With a new full-length set to land in the near future, the members of the Whiles are also set to dive deeper into the past, sharing plans to re-record their first two albums in sessions helmed by Remley. The reasons for the redo are multifaceted, but anchored in the idea that the musicians hope to capture definitive versions of records that they see as vibrant but also in some ways flawed, with Joe Peppercorn pointing to a handful of the lyrical choices he made on Colors of the Year, as well as the compressed sonics of Sleepers Wake, from 2007, initial tracking for which took place in a cramped attic space, and which even the skilled hand of producer Jon Chinn couldn’t fully rectify in post.

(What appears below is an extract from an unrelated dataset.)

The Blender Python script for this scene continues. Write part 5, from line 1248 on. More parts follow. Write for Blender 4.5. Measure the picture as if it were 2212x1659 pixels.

“It’s not going to be dramatic, but there are some pretty cringe lyrics. I was 21 [or] 22, and I was imitating Ryan Adams a lot, and as we’ve learned some 20 years on, Ryan Adams is pretty condescending toward women,” said Peppercorn, who also wants to capture his vocals on a proper studio version of the band’s debut, since he’s now been singing those songs for the nearly two decades that have passed since Prout left the band. “And it wasn’t just [Adams]. I was listening to a lot of country music, and they were always saying ‘little girl’ and ‘sweet little thing.’ And there’s too much of that on the first record, to where it’s almost distracting.”

While some degree of regret naturally accompanies reflections on the past – Peppercorn briefly recalled how difficult things became as relationships between the bandmates atrophied amid music industry-related disagreements and on again, off again conversations with big wig indie-rock managers – the musicians have long since learned to take an appreciative view of the journey.

“We had so much success on that first record, and then it all imploded. And that was jarring at the time, but now I look back and it’s like that’s how things had to play out,” Peppercorn said. “Sure, when we weren’t playing, things could get tough. But anytime we got together and played, everything made sense. … There’s something about playing music with people for a long time. Jake’s been in the band for 15 years, and Matt’s been in the band for over 20 years. And it’s just a really special thing. I can go and play with other great musicians, but that chemistry and history and everything is here. … And that’s the way it still is. I’m 43 and my kids are upstairs, and it seems silly, but this feels important. It feels really important every time we play. It’s like, oh, this matters.”

Correction: The article initially stated the members of the Whiles would re-record their first two albums alongside Steve Albini. The band is actually self-recording new versions of both records this year, with Albini helming a new record slated for release in 2025. Matter News regrets the error.